▶ DO THIS
Check every line of the data below for the string "pixels", and copy the ones that hold it.

▶ PROVIDED DATA

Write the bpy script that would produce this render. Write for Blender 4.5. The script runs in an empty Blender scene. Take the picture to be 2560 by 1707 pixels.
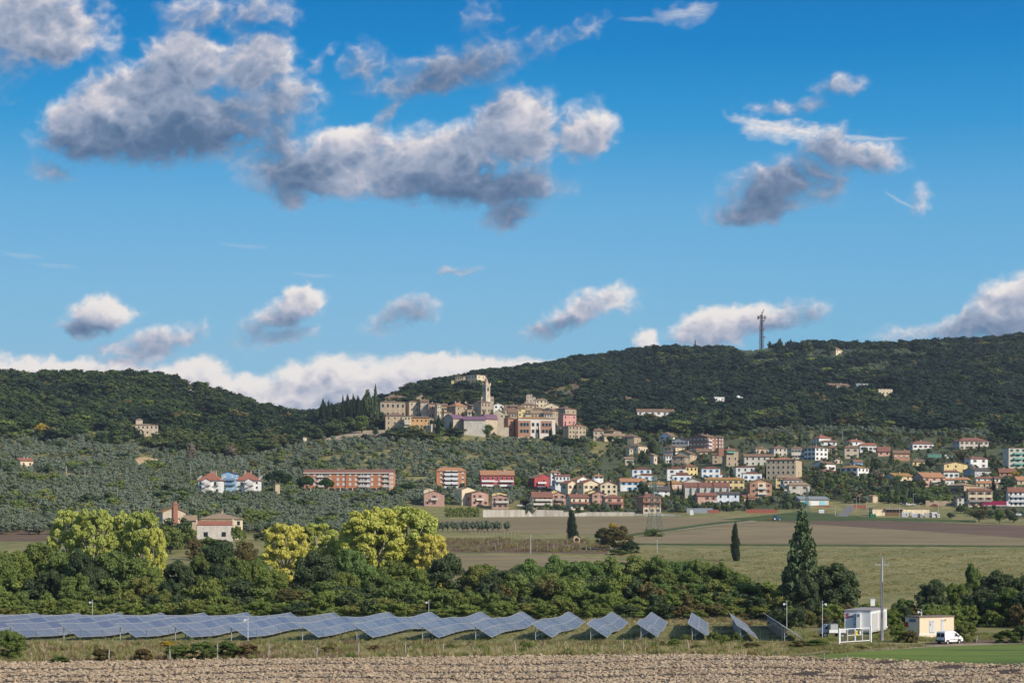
import bpy, bmesh, math, random
import numpy as np
from mathutils import Vector, Matrix
random.seed(7); np.random.seed(7)
S = bpy.context.scene
COL = S.collection
R = math.radians
# ---------------------------------------------------------------- camera
# survey frame: a 5000-unit long lens looking along +Y from 14.5 m above the plain
F, CX, HY, H = 5000.0, 1280.0, 1350.0, 14.5
cam = bpy.data.cameras.new('camera'); camo = bpy.data.objects.new('camera', cam); COL.objects.link(camo)
camo.location = (0, 0, H); camo.rotation_euler = (R(90), 0, 0)
cam.sensor_width = 36; cam.lens = F / 2560 * 36
cam.shift_y = (HY - 853.5) / 2560
cam.clip_start = 1; cam.clip_end = 40000
S.camera = camo
S.render.resolution_x, S.render.resolution_y = 1024, 682
S.view_settings.view_transform = 'Standard'; S.view_settings.look = 'None'
S.view_settings.exposure = 0.0; S.view_settings.gamma = 1; S.view_settings.use_curve_mapping = False
S.render.engine = 'CYCLES'
S.cycles.max_bounces = 5; S.cycles.diffuse_bounces = 2; S.cycles.glossy_bounces = 2
S.cycles.transmission_bounces = 2; S.cycles.transparent_max_bounces = 6
# ---------------------------------------------------------------- sun
SUN_EL, SUN_AZ = 34.0, 127.0      # azimuth clockwise from +Y: behind the camera, to the right
sd = Vector((math.sin(R(SUN_AZ)) * math.cos(R(SUN_EL)), math.cos(R(SUN_AZ)) * math.cos(R(SUN_EL)), math.sin(R(SUN_EL))))
sl = bpy.data.lights.new('sun', 'SUN'); sl.energy = 4.7; sl.angle = R(0.55); sl.color = (1.0, 0.90, 0.76)
so = bpy.data.objects.new('sun', sl); COL.objects.link(so)
so.rotation_euler = sd.to_track_quat('Z', 'Y').to_euler(); so.location = (200, -200, 300)
# ---------------------------------------------------------------- sky and clouds
def srgb(r, g, b):
    f = lambda c: (c/255/12.92) if c/255 <= 0.04045 else ((c/255+0.055)/1.055)**2.4
    return (f(r), f(g), f(b), 1.0)
wd = bpy.data.worlds.new('World'); S.world = wd; wd.use_nodes = True
nt = wd.node_tree; nt.nodes.clear()
def N(t, tree=None, **k):
    n = (tree or nt).nodes.new(t)
    for a, b in k.items(): setattr(n, a, b)
    return n
def mk(tree):
    L = tree.links.new
    def put(sock, v):
        if hasattr(v, 'is_output'): L(v, sock)
        elif v is not None: sock.default_value = v
    def M(op, a, b=None, c=None, clamp=False):
        n = tree.nodes.new('ShaderNodeMath'); n.operation = op; n.use_clamp = clamp
        put(n.inputs[0], a)
        if b is not None: put(n.inputs[1], b)
        if c is not None: put(n.inputs[2], c)
        return n.outputs[0]
    def V(op, a, b=None, s=None):
        n = tree.nodes.new('ShaderNodeVectorMath'); n.operation = op
        put(n.inputs[0], a)
        if b is not None: put(n.inputs[1], b)
        if s is not None: put(n.inputs[3], s)
        return n.outputs[0]
    def mixc(f, a, b, bt='MIX'):
        n = tree.nodes.new('ShaderNodeMix'); n.data_type = 'RGBA'; n.blend_type = bt
        put(n.inputs[0], f); put(n.inputs[6], a); put(n.inputs[7], b)
        return n.outputs[2]
    def sstep(v, a, b):
        n = tree.nodes.new('ShaderNodeMapRange'); n.interpolation_type = 'SMOOTHSTEP'
        put(n.inputs[0], v); n.inputs[1].default_value = a; n.inputs[2].default_value = b
        return n.outputs[0]
    def noise(vec, scale, detail=4, rough=0.5, col=False, lac=2.0):
        n = tree.nodes.new('ShaderNodeTexNoise'); put(n.inputs['Vector'], vec)
        n.inputs['Scale'].default_value = scale; n.inputs['Detail'].default_value = detail
        n.inputs['Roughness'].default_value = rough; n.inputs['Lacunarity'].default_value = lac
        return n.outputs['Color' if col else 'Fac']
    return M, V, mixc, sstep, noise
M_, V_, mix_, ss_, noi_ = mk(nt)
tc = N('ShaderNodeTexCoord'); sx = N('ShaderNodeSeparateXYZ'); nt.links.new(tc.outputs['Generated'], sx.inputs[0])
az = M_('MULTIPLY', M_('ARCTAN2', sx.outputs[0], sx.outputs[1]), 5)
el = M_('MULTIPLY', M_('ARCSINE', sx.outputs[2]), 5)
gr = N('ShaderNodeValToRGB'); nt.links.new(M_('MULTIPLY', el, 1/1.5), gr.inputs[0])
e = gr.color_ramp.elements
e[0].position = 0; e[0].color = srgb(150, 195, 220); e[1].position = 1; e[1].color = srgb(0, 95, 168)
for ps, c in ((.30, (140, 192, 222)), (.42, (126, 186, 224)), (.55, (104, 175, 222)), (.68, (52, 154, 213)), (.80, (12, 134, 202)), (.93, (0, 116, 188))):
    k = e.new(ps); k.color = srgb(*c)
rightn = ss_(az, -.4, 1.3)      # deeper blue away from the sun's haze, towards the right
gcol = mix_(M_('MULTIPLY', rightn, .38), gr.outputs[0], mix_(1, gr.outputs[0], (.55, .86, .93, 1), 'MULTIPLY'))
sky = N('ShaderNodeTexSky'); sky.sky_type = 'NISHITA'; sky.sun_disc = False
sky.sun_elevation = R(SUN_EL); sky.sun_rotation = R(SUN_AZ)
nis = V_('SCALE', sky.outputs[0], s=0.15)
base = mix_(ss_(el, 1.9, 3.2), gcol, nis)
bg = N('ShaderNodeBackground'); bg.inputs[1].default_value = 1.0; nt.links.new(base, bg.inputs[0])
wo = N('ShaderNodeOutputWorld'); nt.links.new(bg.outputs[0], wo.inputs[0])
wd.cycles.sampling_method = 'MANUAL'; wd.cycles.sample_map_resolution = 512
O2 = 2560/2352
HAZE_D = .00005
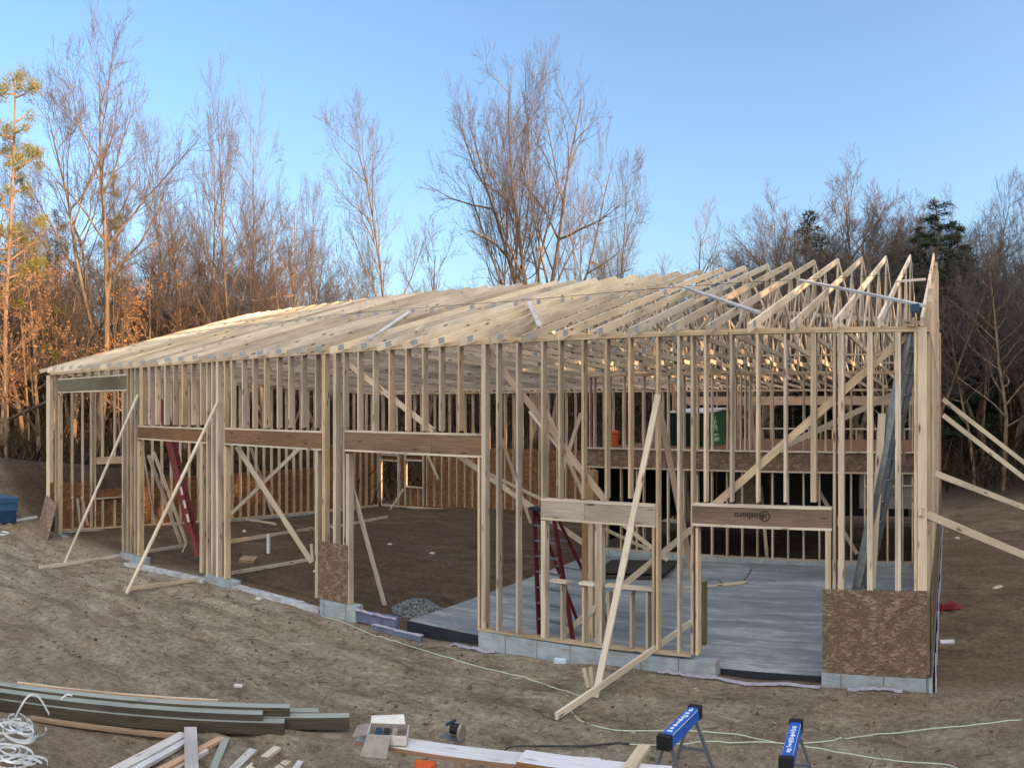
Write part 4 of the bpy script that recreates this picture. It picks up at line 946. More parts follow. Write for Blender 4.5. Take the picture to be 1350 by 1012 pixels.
# orange sawhorse
def sawhorse(near, far, m, label, wbeam=.10, hb=.12, legm='steel', print_=None, capm='black'):
    d = (far-near); L = d.length; u = Vector((d.x, d.y, 0)).normalized(); s = Vector((-u.y, u.x, 0)); g = (near+far)/2; gz = ground(g.x, g.y)
    e = empty('sawhorse', Vector((g.x, g.y, gz)), label, 'sawhorse', 'sawhorses on the dirt' if print_ else None)
    top = near.z
    mb = MB()   # trapezoid beam
    def sec(c): return [c+s*(-wbeam*.55)+Vector((0, 0, -hb)), c+s*(wbeam*.55)+Vector((0, 0, -hb)), c+s*(wbeam*.42), c-s*(wbeam*.42)]
    A, C_ = sec(near+u*.07), sec(far-u*.07); n0 = len(mb.v); mb.v += A+C_
    for i in range(4):
        j = (i+1) % 4; mb.face((n0+i, n0+4+i, n0+4+j, n0+j), ((0, 0), (1, 0), (1, .1), (0, .1)))
    mb.face((0, 1, 2, 3), ((0, 0),)*4); mb.face((7, 6, 5, 4), ((0, 0),)*4)
    mb.build('beam', M[m], e)
    for c0, c1 in ((near, near+u*.075), (far-u*.075, far)):
        q = MB(); q.board(c0-Vector((0, 0, hb/2)), c1-Vector((0, 0, hb/2)), hb+.015, wbeam*1.16, (0, 0, 1)); q.build('end_cap', M[capm], e)
    for c, sg in ((near+u*.12, -1), (far-u*.12, 1)):
        for k in (-1, 1):
            foot = c+u*sg*.06+s*k*.27; foot.z = ground(foot.x, foot.y)
            MB().board(c+s*k*.03+Vector((0, 0, -hb+.02)), foot, .038, .024, u).build('leg', M[legm], e)
        MB().board(c+s*-.15+Vector((0, 0, -.42)), c+s*.15+Vector((0, 0, -.42)), .03, .012, (0, 0, 1)).build('spreader', M[legm], e)
    if print_:
        rnd = random.Random(print_); x = .17
        while x < L-.16:
            mb = MB()
            w2 = rnd.uniform(.012, .04); cc = near+u*x+Vector((0, 0, .0015)); mb.board(cc-s*(.032*rnd.uniform(.4, 1)), cc+s*(.032*rnd.uniform(.4, 1)), w2, .003, u)
            if rnd.random() < .55:
                cc = cc+u*w2; mb.board(cc-u*.02, cc+u*.03, .014, .003, s)
            mb.build('worn_letter', M['whitepaint'], e); x += w2+rnd.uniform(.018, .05)
        for sg in (-1, 1):
            a = near+u*.1+s*sg*wbeam*.44+Vector((0, 0, -.012)); b = far-u*.1+s*sg*wbeam*.44+Vector((0, 0, -.012)); MB().board(a, b, .006, .004, (0, 0, 1)).build('worn_edge', M['whitepaint'], e)
    return e
sawhorse(hp(874, 972, .66), hp(918, 929, .66), 'blue', 'blue steel sawhorse nearer the planks, beam turned to show its side', .12, .12, print_=5)
sawhorse(hp(1036, 1001, .62), hp(1050, 948, .62), 'blue', 'second blue steel sawhorse, farther right and seen end on', .12, .11, print_=9)
sawhorse(hp(545, 1040, ZT-.045), hp(562, 1003, ZT-.045), 'orange', 'bright orange sawhorse under the long whitish plank', .16, .16, 'steel', None, 'orange')
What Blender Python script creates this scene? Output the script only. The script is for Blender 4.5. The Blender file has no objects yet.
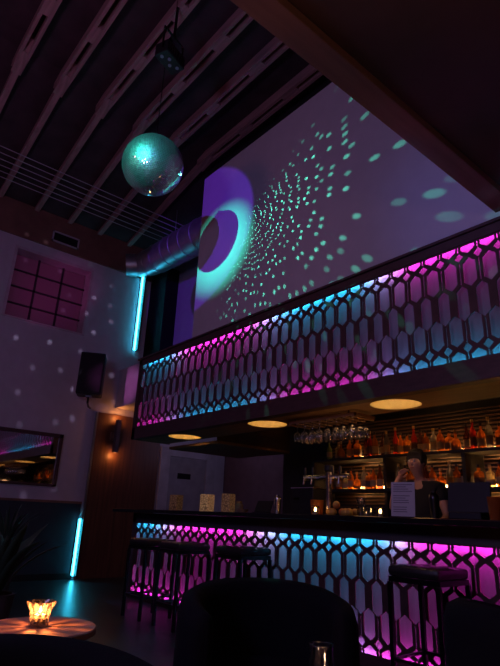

▶ TASK RESPONSE
Write the bpy script that would produce this render. Write for Blender 4.5. The script runs in an empty Blender scene. Take the picture to be 2560 by 1707 pixels.
Write part 4 of the bpy script that recreates this picture. It picks up at line 946. More parts follow. Write for Blender 4.5. Take the picture to be 1350 by 1012 pixels.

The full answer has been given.